Sunday, August 3, 2008

Waiting for JFK



For the past few weeks, I have been distracted by work (i.e., my livelihood). I am now getting back on track with my art (which I hope one day will be my livelihood).

This month I am doing the Exploring Patterns (Chapter 6) exercises in Keys to Drawing with Imagination by Bert Dodson. This drawing is my solution to Exercise 34, Shape Mergers. The exercise is to take a news photo and draw it in black, white, and two shades of gray. Shapes with similar shades are merged, and the viewer's eye fills in the details.
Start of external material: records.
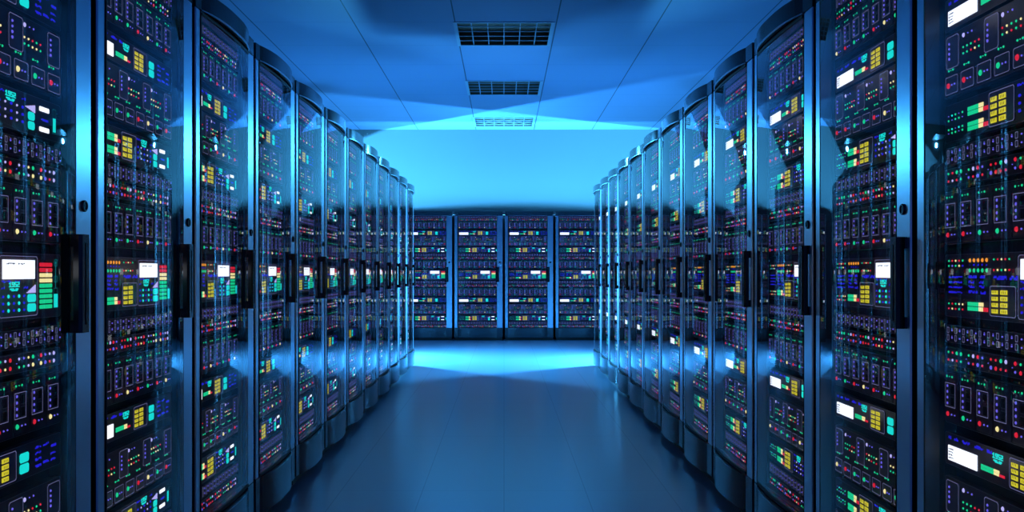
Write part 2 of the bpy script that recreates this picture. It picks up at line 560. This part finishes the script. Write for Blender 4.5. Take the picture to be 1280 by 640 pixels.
Me = dict(cabinet_far=mesh_cabinet(True), cap_far=mesh_cap(True), cabinet=mesh_cabinet(), cap=mesh_cap(), base=mesh_base(), plinth=mesh_plinth(), door=mesh_door(), glass=mesh_glass(),
          handle=mesh_handle(), lock=mesh_lock())
COL = {'R': 'red', 'G': 'green', 'Y': 'yellow'}
BH = .129
blade = {k: make_blade(BH-.006, v) for k, v in COL.items()}
bladeS = {k: make_blade(.120-.006, v) for k, v in COL.items()}
button = {k: make_button(v) for k, v in COL.items()}
UN = dict(P=make_patch(.043), L=make_lights(.044), PS=make_patch(.036), LS=make_lights(.037),
          D=make_display_server(.079), E=make_control_server(.092), M=make_manager(.152), R=make_drive(.154))
def blade_shell(h):
    b = chassis(h, 'case'); return b.mesh('blade_enclosure')
UN['B'] = blade_shell(BH); UN['BS'] = blade_shell(.120)
SUB = dict(bay=make_drivebay(), keyD=make_keypad(PW*.17, .079*.84), keyE=make_keypad(PW*.17, .092*.84), keyM=make_keypad(PW*.175, .068),
           lev=make_level(PW*.165, .0135), levE=make_level(PW*.150, .022), scrD=make_screen(PW*.225, .036, True), scrM=make_screen(PW*.225, .043, False),
           dig=make_digits(PW*.075, .021), padD=make_pads(PW*.062, .046), padE=make_pads(PW*.045, .040), padM=make_pads(PW*.058, .040),
           con=make_console(PW*.27, .137), bars=make_bars(PW*.095, .112), sli=make_slider(PW*.034, .120))

STACK = [ # kind, bottom z, light sequence
 ('PS', 1.935, None), ('LS', 1.893, None), ('BS', 1.766, 'YRGGRYGR'), ('D', 1.662, None), ('R', 1.500, 'RRGGRYGR'), ('E', 1.389, None),
 ('P', 1.333, None), ('L', 1.281, None), ('B', 1.140, 'RRGGRYGR'), ('M', .963, None), ('P', .899, None), ('L', .844, None),
 ('B', .702, 'RGRYRGRY'), ('D', .600, None), ('R', .417, 'YRGGRYGR'), ('E', .306, None), ('P', .2525, None), ('L', .2005, None)]
NAMES = {'P': 'patch_panel', 'L': 'light_panel', 'B': 'blade_enclosure', 'D': 'display_server', 'E': 'control_server', 'M': 'management_server', 'R': 'drive_server'}

def make_rack(handle_u, far=False):
    root = bpy.data.objects.new('server_rack', None); C.objects.link(root)
    link('cabinet', Me['cabinet_far' if far else 'cabinet'], root); link('plinth', Me['plinth'], root)
    link('base_panel', Me['base'], root); link('top_cap', Me['cap_far' if far else 'cap'], root)
    d = link('door', Me['door'], root)
    tag(link('glass_pane', Me['glass'], d), 'bowed clear glass')
    link('handle', Me['handle'], d, (U(handle_u), 0, .925)); link('lock', Me['lock'], d, (U(.7175), 0, 1.236))
    for kind, z, seq in STACK:
        k = kind[0]
        un = link(NAMES[k], UN[kind], root, (U(PX0), PY, z))
        if k == 'B':
            for i, c in enumerate(seq):
                bl = link('blade_server', (blade if kind == 'B' else bladeS)[c], un, (BCW*i, 0, .003))
        elif k == 'R':
            for x in (.02, .315, .60, .885): link('drive_bay', SUB['bay'], un, (PW*x, 0, .068))
            for i, c in enumerate(seq): link('square_button', button[c], un, (BCW*(i+.10), 0, .006))
        elif k == 'D':
            tag(link('display', SUB['scrD'], un, (PW*.03, 0, .012)), 'lit white screen')
            link('level_meter', SUB['lev'], un, (PW*.285, 0, .020)); link('digit_readout', SUB['dig'], un, (PW*.365, 0, .048))
            link('keypad', SUB['keyD'], un, (PW*.485, 0, .0065)); link('cyan_button', SUB['padD'], un, (PW*.685, 0, .014))
        elif k == 'E':
            for z2 in (.014, .050): link('level_meter', SUB['levE'], un, (PW*.185, 0, z2))
            link('keypad', SUB['keyE'], un, (PW*.345, 0, .0075)); link('digit_readout', SUB['dig'], un, (PW*.585, 0, .062))
            link('cyan_button', SUB['padE'], un, (PW*.745, 0, .012))
        elif k == 'M':
            link('keypad', SUB['keyM'], un, (PW*.352, 0, .010)); link('level_meter', SUB['levE'], un, (PW*.185, 0, .018))
            c = link('console_panel', SUB['con'], un, (PW*.54, 0, .008))
            tag(link('display', SUB['scrM'], un, (PW*.560, -.002, .093)), 'lit white screen')
            link('digit_readout', SUB['dig'], un, (PW*.605, -.002, .066))
            link('cyan_button', SUB['padM'], un, (PW*.735, -.002, .018))
            link('bar_meter', SUB['bars'], un, (PW*.832, 0, .022)); link('slider', SUB['sli'], un, (PW*.943, 0, .022))
    return root

def copy_tree(o, kids, parent=None):
    c = o.copy(); C.objects.link(c); c.parent = parent
    for ch in kids.get(o, ()): copy_tree(ch, kids, c)
    return c
def kid_map(root):
    km = {}
    for o in root.children_recursive: km.setdefault(o.parent, []).append(o)
    return km

bpy.context.view_layer.update()
ORD = ['first', 'second', 'third', 'fourth', 'fifth', 'sixth', 'seventh', 'eighth', 'ninth', 'tenth', 'eleventh', 'twelfth']
Z0 = 2.488-.4+.0005
for side, sx, rz, hu, extra in (('left', -1, math.pi/2, .636, 'white screen on its right half'), ('right', 1, -math.pi/2, .700, 'keypad side towards the camera')):
    proto = make_rack(hu); bpy.context.view_layer.update(); km = kid_map(proto)
    for k in range(12):
        r = proto if k == 0 else copy_tree(proto, km)
        r.location = (sx*XF, Z0+PITCH*k, 0); r.rotation_euler = (0, 0, rz)
        if k == 0: lab = 'nearest black server rack of the %s row, cut off by the picture edge' % side
        elif k == 11: lab = 'last server rack of the %s row, at the lit cross aisle' % side
        else: lab = '%s glass-doored server rack from the camera in the %s row' % (ORD[k], side)
        tag(r, lab, 'server rack', 'server racks in the %s row' % side)
proto = make_rack(.655, True); bpy.context.view_layer.update(); km = kid_map(proto)
FL = ['far server rack facing the camera, leftmost of four, half behind the left row',
      'far server rack facing the camera, second from the left of four',
      'far server rack facing the camera, second from the right of four',
      'far server rack facing the camera, rightmost of four, half behind the right row']
for k in range(4):
    r = proto if k == 0 else copy_tree(proto, km)
    r.location = (-1.2+PITCH*k-.003, FARY, 0)
    tag(r, FL[k], 'server rack', 'server racks across the end of the corridor')

# ------------------------------------------------------------------ room
X0, X1, Y0, Y1 = -6.0, 6.0, -1.5, WALLY
b = MB(); b.box(X0, X1, Y0, Y1+.1, -.1, 0, 'floor'); tag(b.build('floor'), kind='structure')
b = MB(); b.box(X0, X1, Y1, Y1+.1, 0, CEIL+.3, 'wall'); tag(b.build('wall_back'), kind='structure')
b = MB(); b.box(X0-.1, X0, 6.0, Y1+.1, 0, CEIL+.3, 'sidewall'); tag(b.build('wall_left'), kind='structure')
b = MB(); b.box(X1, X1+.1, 6.0, Y1+.1, 0, CEIL+.3, 'sidewall'); tag(b.build('wall_right'), kind='structure')
VY = [9.22, 12.04, 14.86]; VH = .475
b = MB()
xs = [X0, -VH, VH, X1]; ys = [Y0]
for v in VY: ys += [v+.0, v+.94]
ys.append(Y1+.1)
for i in range(3):
    for j in range(len(ys)-1):
        if i == 1 and j % 2 == 1: continue
        b.face([(xs[i], ys[j], CEIL), (xs[i], ys[j+1], CEIL), (xs[i+1], ys[j+1], CEIL), (xs[i+1], ys[j], CEIL)], 'ceiling')
b.box(X0, X1, Y0, Y1+.1, CEIL+.28, CEIL+.3, 'ceiling')
tag(b.build('ceiling'), kind='structure')

def vent(yc, label):
    r = bpy.data.objects.new('ceiling_vent', None); C.objects.link(r); r.location = (0, yc+.47, CEIL)
    w = .47; d = .14; n = MB()
    n.box(-w, -w+.004, -w, w, 0, d, 'vent'); n.box(w-.004, w, -w, w, 0, d, 'vent')
    n.box(-w, w, -w, -w+.004, 0, d, 'vent'); n.box(-w, w, w-.004, w, 0, d, 'vent'); n.box(-w, w, -w, w, d, d+.01, 'vent')
    n.build('vent_box', r)
    n = MB(); t = .022
    n.box(-w-.012, w+.012, -w-.012, -w+t, -.006, .002, 'slat'); n.box(-w-.012, w+.012, w-t, w+.012, -.006, .002, 'slat')
    n.box(-w-.012, -w+t, -w+t, w-t, -.006, .002, 'slat'); n.box(w-t, w+.012, -w+t, w-t, -.006, .002, 'slat')
    n.build('vent_frame', r)
    for k in range(1, 6):
        x = -w+2*w*k/6; n = MB(); n.box(x-.004, x+.004, -w+t, w-t, 0, .030, 'slat'); n.build('slat', r)
    for k in range(1, 5):
        y = -w+2*w*k/5; n = MB(); n.box(-w+t, w-t, y-.006, y+.006, .002, .010, 'slat'); n.build('slat', r)
    tag(r, label, 'vent', 'ceiling vents above the corridor')
vent(VY[0], 'largest dark ceiling vent, nearest to the camera')
vent(VY[1], 'middle dark ceiling vent between the nearest one and the wall')
vent(VY[2], 'small dark ceiling vent next to the bright back wall')

# ------------------------------------------------------------------ lights
def area(name, loc, direction, sx, sy, power, col):
    L = bpy.data.lights.new(name, 'AREA'); L.shape = 'RECTANGLE'; L.size = sx; L.size_y = sy
    L.energy = power; L.color = col
    o = bpy.data.objects.new(name, L); C.objects.link(o); o.location = loc
    o.rotation_euler = Vector(direction).to_track_quat('-Z', 'Y').to_euler()
    return o
# unseen strip light added in the far racks' open tops, for the ceiling band
SY = FARY+.045; SZ = CAPZ+.007
r = bpy.data.objects.new('added_strip_light', None); C.objects.link(r); r.location = (0, SY, SZ)
b = MB(); b.box(-1.55, 1.55, .001, .018, .001, .004, 'case'); b.box(-1.55, 1.55, .012, .018, .004, .008, 'case'); b.build('channel', r)
tag(r, 'thin unseen light strip added along the top of the far racks behind their front edge', 'light strip')
STRIP = area('added_strip_lamp', (0, SY+.0065, SZ+.006), (0, 0, 1), 3.1, .006, 200, (.07, .50, 1))
KEYC = (.06, .46, 1)
def flood(px, py, pz, qa, qb, D, power, label):
    """unseen flood lamp, added with two plates that trim its light"""
    P = Vector((px, py, pz)); A = Vector((*qa, CEIL)); B = Vector((*qb, CEIL))
    n = (B-A).cross(P-A).normalized()
    if n.dot(Vector((0, WALLY, 1.0))-P) < 0: n = -n
    r = bpy.data.objects.new('added_flood_light', None); C.objects.link(r); r.location = (px, py, 0)
    e1 = ((A+B)/2-P); e1 = (e1-n*e1.dot(n)).normalized(); e2 = n.cross(e1)
    b = MB(); o = Vector((0, 0, pz)); W = .75
    c = [o+e1*x+e2*y for x, y in ((-.15, -W), (.85, -W), (.85, W), (-.15, W))]
    d = [p-n*.006 for p in c]
    b.face(c, 'rubber'); b.face(d[::-1], 'rubber')
    for i in range(4): b.face([c[i], d[i], d[(i+1) % 4], c[(i+1) % 4]], 'rubber')
    b.build('light_trim_plate', r)  # plate added to cut the light along a line on the ceiling
    F = Vector((D[0], D[1], 0)).normalized(); G = Vector((-F.y, F.x, 0)); up = Vector((0, 0, 1))
    k0 = o+n*.014-up*.034
    c = [k0-F*.05-G*.42, k0+F*.75-G*.42+up*.074, k0+F*.75+G*.42+up*.074, k0-F*.05+G*.42]
    d = [p-up*.006 for p in c]; b = MB()
    b.face(c, 'rubber'); b.face(d[::-1], 'rubber')
    for i in range(4): b.face([c[i], d[i], d[(i+1) % 4], c[(i+1) % 4]], 'rubber')
    b.build('light_trim_plate', r)  # plate added to cut the light along a line on the ceiling
    Dn = Vector(D); Dn = (Dn-n*Dn.dot(n)).normalized(); ctr = o+n*.014
    zx = n.cross(-Dn)
    q = Matrix((zx, n, -Dn)).transposed().to_4x4(); q.translation = ctr
    b = MB(); b.box(-.10, .10, -.013, .014, .006, .06, 'case'); hs = b.build('lamp_housing', r); hs.matrix_local = q
    b = MB(); b.box(-.015, .015, -.015, .015, 0, pz-.14, 'case'); b.box(-.2, .2, -.2, .2, 0, .02, 'case'); b.build('stand', r)
    L = area('added_flood_lamp', P+n*.014, Dn, .18, .02, power, KEYC); L.rotation_euler = q.to_euler()
    tag(r, label, 'lamp')
flood(-3.3, 13.85, 2.0, (.03, 14.16), (2.4, 11.7), (.75, .45, .20), 1600, 'unseen flood light added in the cross aisle behind the left row')  # unseen lamps added to light the back wall and far ceiling
flood(3.3, 13.20, 2.0, (0, 14.5), (-2.1, 13.19), (-.75, .45, .20), 1600, 'unseen flood light added in the cross aisle behind the right row')

def downlight(px, py, pz, D, power, label, added_hood=False):
    r = bpy.data.objects.new('unseen_floor_lamp', None); C.objects.link(r); r.location = (px, py, 0)
    Dn = Vector(D).normalized(); q = Dn.to_track_quat('-Z', 'Y').to_matrix().to_4x4(); q.translation = Vector((0, 0, pz))
    b = MB(); lw = .07 if added_hood else .13; b.box(-lw, lw, -lw, lw, .004, .05, 'case'); hs = b.build('lamp_head', r); hs.matrix_local = q
    if added_hood:
        b = MB(); b.box(-.2, .2, -.60, .12, pz+.060, pz+.067, 'rubber'); b.box(-.02, .02, .05, .09, pz-.05, pz+.061, 'case'); b.build('added_hood', r)  # plate added over the lamp to keep its light off the ceiling
    sx = .1 if px > 0 else -.1
    b = MB(); b.box(sx-.012, sx+.012, -.012, .012, 0, pz+.02, 'case'); b.box(sx-.15, sx+.15, -.15, .15, 0, .02, 'case'); b.build('stand', r)
    area('down_lamp', (px, py, pz), Dn, (.05 if added_hood else .22), (.05 if added_hood else .22), power, KEYC)
    tag(r, label, 'lamp')
downlight(-2.30, 12.72, 2.68, (.5, -1, -.45), 58, 'tall lamp with an added light shield in the cross aisle behind the left row', True)
downlight(2.30, 12.32, 2.68, (-.5, -1, -.45), 58, 'tall lamp with an added light shield in the cross aisle behind the right row', True)
downlight(-2.00, 12.39, 1.0, (.9, -.75, -.9), 520, 'unseen low lamp added to light the cross aisle floor from behind the left row')  # low pair added out of view to brighten the aisle floor
downlight(2.00, 12.07, 1.0, (-.9, -.75, -.9), 520, 'unseen low lamp added to light the cross aisle floor from behind the right row')

w = bpy.data.worlds.new('room_glow'); S.world = w; w.use_nodes = True
bg = w.node_tree.nodes['Background']; bg.inputs[0].default_value = (.03, .145, .74, 1); bg.inputs[1].default_value = .34

# ------------------------------------------------------------------ camera
cam = bpy.data.cameras.new('camera'); co = bpy.data.objects.new('camera', cam); C.objects.link(co)
co.location = (0, 0, 1.07); co.rotation_euler = (math.pi/2, 0, 0)
cam.sensor_width = 36; cam.lens = 1219/1280*36; cam.shift_x = 10/1280; cam.shift_y = 21/1280
cam.clip_start = .05; cam.clip_end = 100
S.camera = co
S.view_settings.view_transform = 'Standard'; S.view_settings.look = 'None'
S.view_settings.exposure = 0; S.view_settings.gamma = 1; S.view_settings.use_curve_mapping = False
S.cycles.max_bounces = 8; S.cycles.transparent_max_bounces = 24
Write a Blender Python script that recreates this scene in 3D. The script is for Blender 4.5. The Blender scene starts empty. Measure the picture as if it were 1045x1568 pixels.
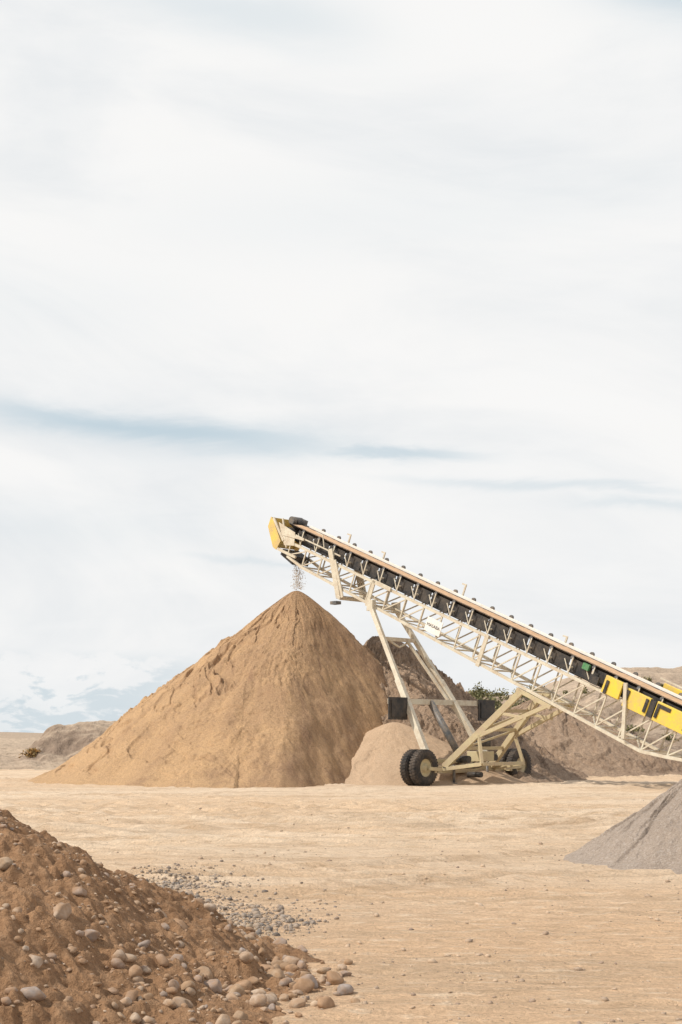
import bpy, math, random
import numpy as np
from mathutils import Vector, Matrix
random.seed(7); rng=np.random.default_rng(11)
scene=bpy.context.scene
H_CAM=1.65
# ---------------------------------------------------------------- noise
def _h(ix,iy,seed):
    n=(ix*374761393+iy*668265263+seed*144269501)&0xffffffff
    n=((n^(n>>13))*1274126177)&0xffffffff
    return ((n^(n>>16))&0xffff)/65535.0
def vn(x,y,seed=0):
    x=np.asarray(x,float);y=np.asarray(y,float)
    ix=np.floor(x).astype(np.int64);iy=np.floor(y).astype(np.int64)
    fx=x-ix;fy=y-iy
    fx=fx*fx*fx*(fx*(fx*6-15)+10);fy=fy*fy*fy*(fy*(fy*6-15)+10)
    a=_h(ix,iy,seed);b=_h(ix+1,iy,seed);c=_h(ix,iy+1,seed);d=_h(ix+1,iy+1,seed)
    return ((a*(1-fx)+b*fx)*(1-fy)+(c*(1-fx)+d*fx)*fy)*2-1
def fbm(x,y,o=4,seed=0,g=.5):
    s=0;a=1;t=0
    for i in range(o):
        s=s+a*vn(x,y,seed+i*17);t+=a;a*=g
        x,y=x*1.62+y*1.17+3.1,y*1.62-x*1.17+7.7
    return s/t
def ss(a,b,x):
    t=np.clip((x-a)/(b-a),0,1);return t*t*(3-2*t)
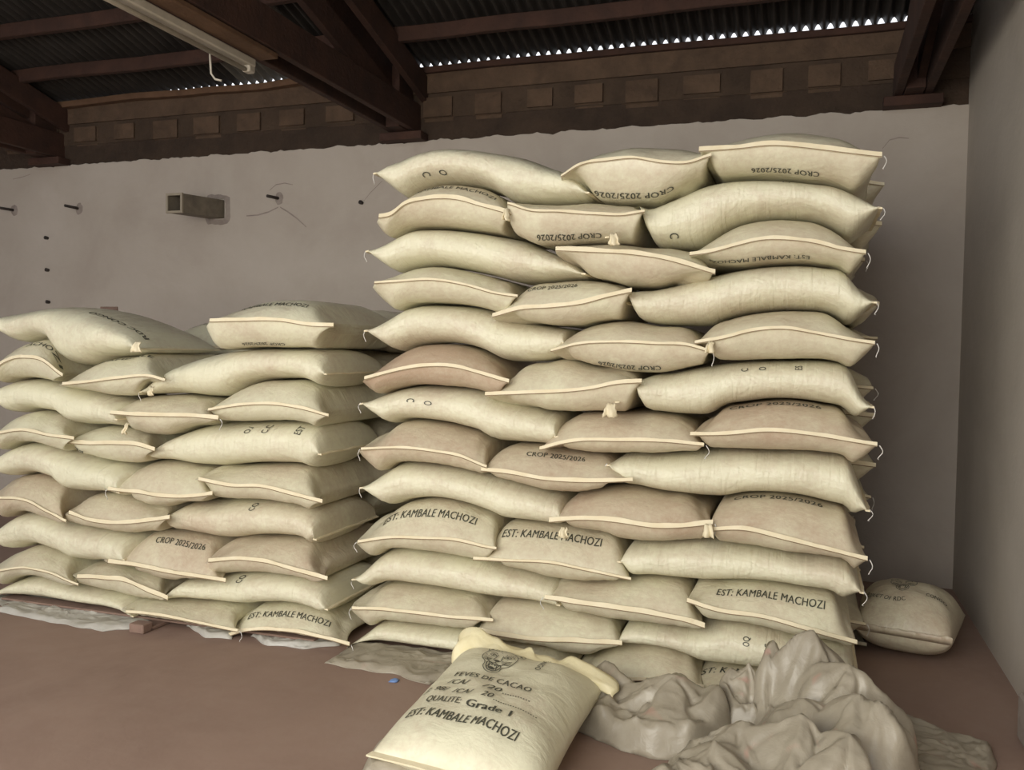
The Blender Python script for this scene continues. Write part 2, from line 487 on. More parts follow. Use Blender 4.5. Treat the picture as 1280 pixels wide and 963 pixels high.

I used a photo of a group of Fort Worth school children who are waiting for JFK's motorcade. You can see the photo here.

I read that Howard Pyle once advised N.C. Wyeth to not necessarily illustrate an event in a straightforward, obvious way. Rather, it is sometimes more effective to illustrate a story in a more oblique way. I think the crowd of school children is a good example of this. JFK's motorcade would be an obvious way to illustrate JKF's assassination, as would Lee Harvey Oswald in the Book Depository. But I think the bright-eyed schoolchildren, waiting for the motorcade, is much more poignant and tells the story of the impact of the assassination on the nation: unfulfilled expectations.

1 comment:

Mike said...

This is a wonderful drawing, outstanding work.